I was referring to the context of a signal handler.  We don't say in
the library docs that a signal handler cannot call malloc.

> > signal handlers are called in the normal user context (unlike on Unix), 
> 
> By this do you mean, on many other OS implementations, the signal handler
> is run on a separate stack.  There are good reasons for doing it this way.

Of course, there are good reasons to do that.  Except that in DJGPP,
these reasons don't exist.

> > so the handler and the code it runs is generally allowed to do anything 
> > that normal C code is allowed to do.
> 
> I'm not sure I follow or understand what make DJGPP so particular.

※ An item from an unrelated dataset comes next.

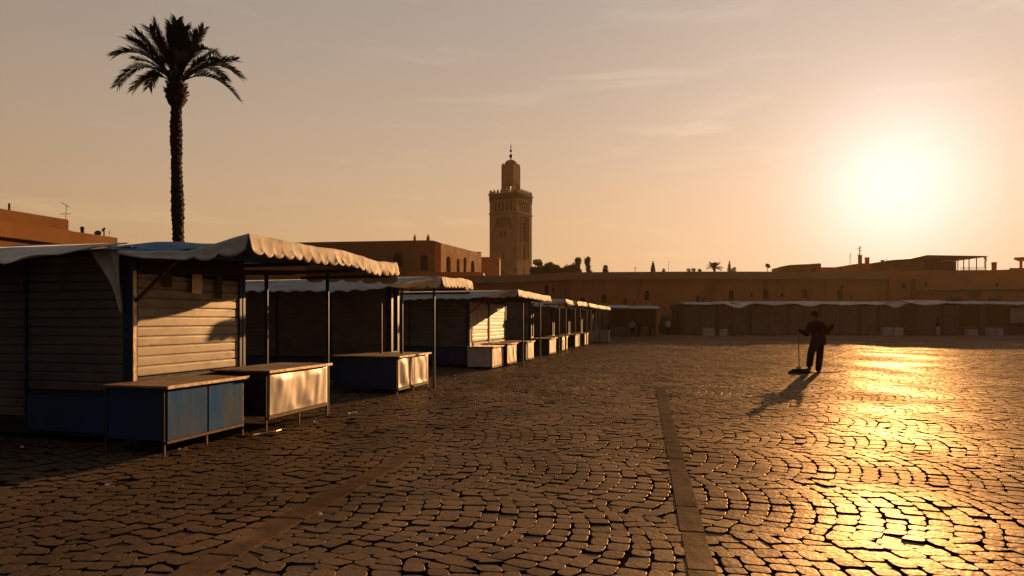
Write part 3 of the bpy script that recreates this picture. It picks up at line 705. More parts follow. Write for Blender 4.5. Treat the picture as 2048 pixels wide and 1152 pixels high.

What makes DJGPP special is the way signal-handling machinery is
implemented.

The DPMI spec doesn't allow to do almost anything from a hardware
interrupt handler.  So, for example, a SIGINT handler cannot run
directly from the keyboard interrupt handler, and SIGALRM cannot be
run by the timer tick handler.

To overcome this, the interrupt handler invalidates the data selector
(by setting its size to 4KB), and then returns.  Since all data is
allocated above the first 4KB page, the first time the program tries
to touch its data or stack, it triggers a CPU exception (a GPF),
because it tries to access data outside the segment limit.

The execution thread then jumps to the GPF exception handler,
installed by the library startup code.  This handler notices that the
GPF was a fake one, restores the normal data segment limit (safely
stashed away in a special variable), and then calls the signal handler
after restoring the normal execution environment (segment registers,
stack, etc.) that GCC-generated code expects to find.

So, by the time the user-defined signal handler's code runs, the
program is in a safe state, with all the segment registers set up as
they are for normal vanilla C code.  It therefore can in principle do
anything a vanilla C code can.

> If in DJGPP, you guys found a way, to make it possible for malloc()
> calls to be reentrant .... great.

I don't know if malloc is reentrant.  But if it isn't, that should be
documented, since I don't think the users should guess.

One thing to keep in mind is that signals are sometimes used to
implement sophisticated features, such as threading (there are a
couple of such packages which work with DJGPP), where threads are run
from within a SIGALRM handler.  And threads can call malloc.